High-tech innovation has been a powerful driver of the U.S. economy – and as such can take full credit for the country’s prosperity since World War II. Yet, as a recent report by the Brookings Institution suggests, it has also led to what the report calls a “crisis of regional imbalance.”
The report draws attention to the fact that five top innovation metro areas – Boston, San Francisco, San Jose, Seattle, and San Diego – accounted for more than 90% of the nation’s innovation-sector growth between 2005 and 2017.
Over the same period, these metro areas increased their share of the U.S. total innovation employment from 18% to 23% – all at the expense of the bottom 90% of metro areas. As a result, fully one-third of the nation’s high-paying innovation jobs now reside in just 16 counties (and more than half in 41 counties), mostly on the West Coast and in Northeast.
Such an excessive concentration of tech (and wealth) has serious negative consequences. If for superstar hubs, that would “only” mean skyrocketing home prices and traffic gridlock, for the areas at the bottom, the situation is much worse. Deprived of the top tech talent and investment, whole portions of the country are falling into traps of perennial technological and economic underdevelopment.

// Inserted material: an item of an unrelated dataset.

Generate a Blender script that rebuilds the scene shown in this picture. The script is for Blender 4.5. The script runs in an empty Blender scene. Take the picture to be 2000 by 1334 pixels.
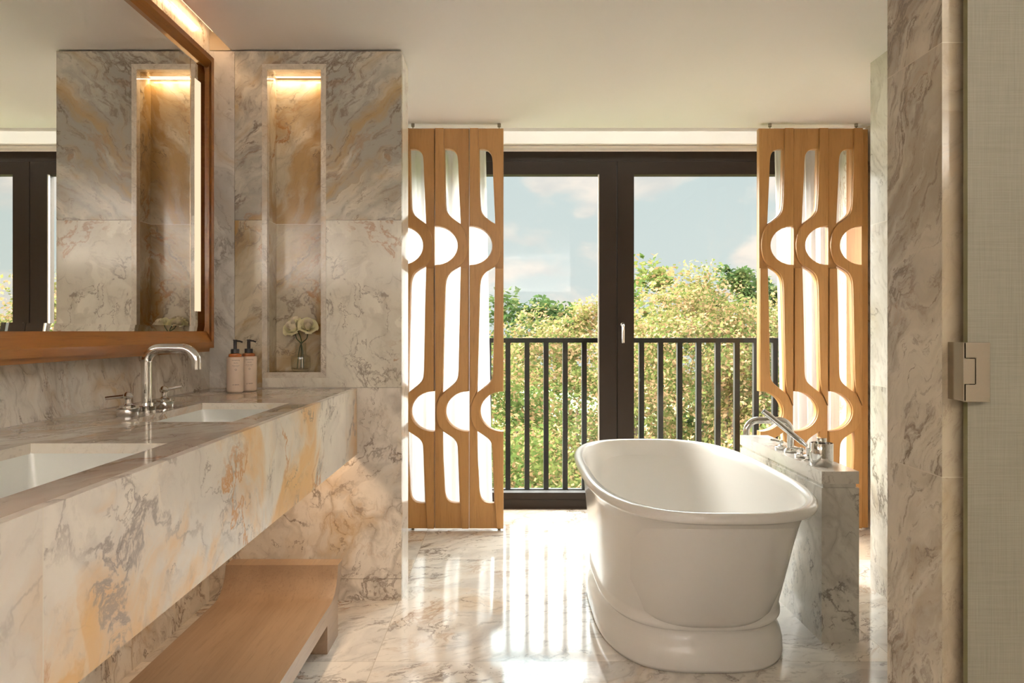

Economic inequality inevitably raises social justice issues. Political backlash follows, as became apparent during the 2016 presidential election.
The report argues that markets alone won’t solve the problem and that a new nation-wide program is needed. More specifically, the report proposes creating eight to 10 new regional “growth centers” across the heartland to catalyze innovation-driven economic development in these areas.
The report estimates that the cost of such a program for the federal government would be on the order of $100 billion over 10 years. (For comparison, this is less than the cost of U.S. fossil fuel subsidies).
The report finally picks up 35 metro areas in 19 states (the Great Lakes, Upper South, and Intermountain West areas) as possible candidates for growth center designations.
A recent report by the Council on Foreign Relations, a think tank specializing in U.S. foreign policy and international affairs, highlighted the crucial role innovation plays for the American national security (I wrote about it here). Like the Brookings’ report, the CFR report calls for a national security innovation strategy to ensure the U.S. leadership in foundational and emerging technologies over the next 20 years.
Innovation needs a serious conversation in Washington, DC. Unfortunately, this is not a conversation we’re having now. Worse, given the political realities, this is a conversation we’re not likely to have any time soon.